Still, the Liberals have a decent shot at forming government. They might even win a majority. However, in one scenario, they could win a plurality or majority of seats despite receiving fewer votes than another party—likely the Conservatives. There’s another possible scenario, the flip side of the first for them: they win the most votes across the country but take fewer seats than the Tories and fail to form government.
If either of those scenarios happen, expect to hear some crying foul. Parties form majority governments with less than 50 per cent of the vote all the time. It’s less common for them to form any sort government with fewer votes than a competitor. But it happens.
In 1979, Pierre Trudeau won 114 seats with 4.6 million votes. Joe Clark won 136 seats with 4.1 million votes and formed a minority government. It wasn’t the first time a national party had won the popular vote and failed to form government. In 1896, Liberal Wilfrid Laurier received fewer votes than the Conservative Charles Tupper (roughly 66,000 fewer), but Laurier won 117 seats to 86. Provincially, it happened in 1996 in British Columbia, which contributed to an electoral reform movement that has lasted decades and produced three referendums on changing the voting system. Expect a bump in support for electoral reform if that occurs later this month.
As frustrating as the capricious popular vote may be, in Canada’s parliamentary system, it doesn’t matter how many votes you get—it matters where you get them. The prime minister is the leader of the party who commands the confidence of members of Parliament in the House of Commons. The popular vote itself is meaningless. The distribution of seats is decisive.
There’s a debate to be had about whether the popular vote ought to matter. Majoritarians say it should—the majority rules. Those concerned with regional and minority representation push back that the country can only exist if we preserve balanced, local representation, which means that sometimes you’re going to get a popular vote that’s out of sync with seat count. The latter are correct. A strict majoritarian system wouldn’t work in Canada, a country of regional variation and diverse concerns alongside a few heavily populated provinces.
Proportional representation could have addressed this problem by distributing seats in a way that matched regional returns closely. A mixed–member proportional system could have introduced local members and proportional regional top-up seats that both respected diversity and the popular will. It could have, at the regional level, smoothed out some inequities in varied rates of representation by population. More to the point, with more parties in government or influencing government, a greater proportion of the popular vote would have contributed to parties shaping the policy and law.
What of the strategic questions? Do the Liberals regret their decision to abandon electoral reform? Will they be able to live with themselves if they lose the popular vote, but form government? Well, have you met them? They’ll be fine.

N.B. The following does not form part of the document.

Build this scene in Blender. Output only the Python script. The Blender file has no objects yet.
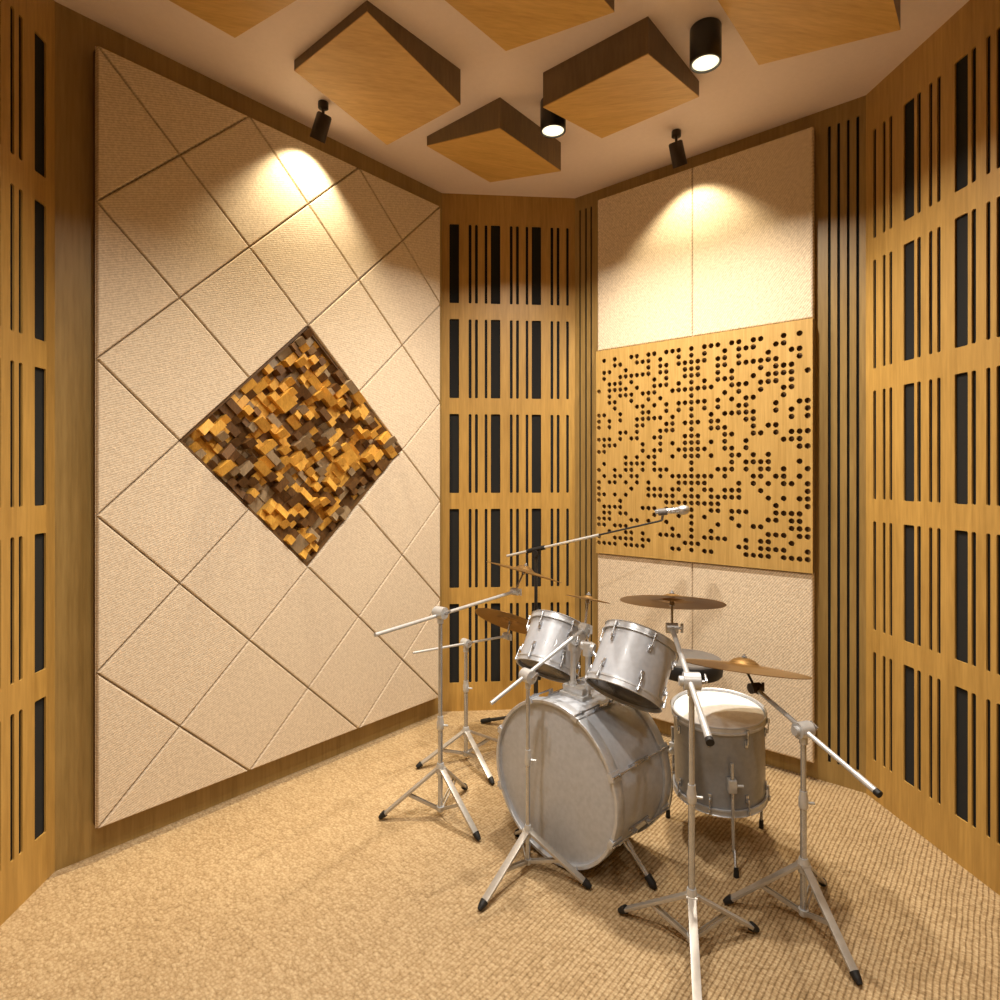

What if they end up hoisted on their own petard, ejected from government altogether, out of power and influence despite winning more votes than the party that takes power? Given the chance, knowing what they know now, would they do things differently? History suggests not.
Since Confederation, the Liberal Party has governed more often than not. Parties that expect to form government would typically take a four– or eight–year time out than shut themselves out from total power in perpetuity. Under PR, it would be unlikely for any party to form a majority government on their own. Instead, parties would be incentivized to negotiate and cooperate with other parties: to govern as a minority or form a coalition.
Parties with a history of governing would rather take all the power half the time than half the power all the time—it’s how they’re wired.
For big-tent partisans, the world is red or blue, black or white, government or opposition. You win however you win; those are the rules. For Canadians, who are not typically partisan—and if they are, they’re probably weak partisans—reality is different: they’d prefer cooperation; they’d prefer negotiation. But, alas, for political elites—Liberals and Conservatives—that’s a non-starter, even when they suffer the slings and arrows of their fickle, preferred system.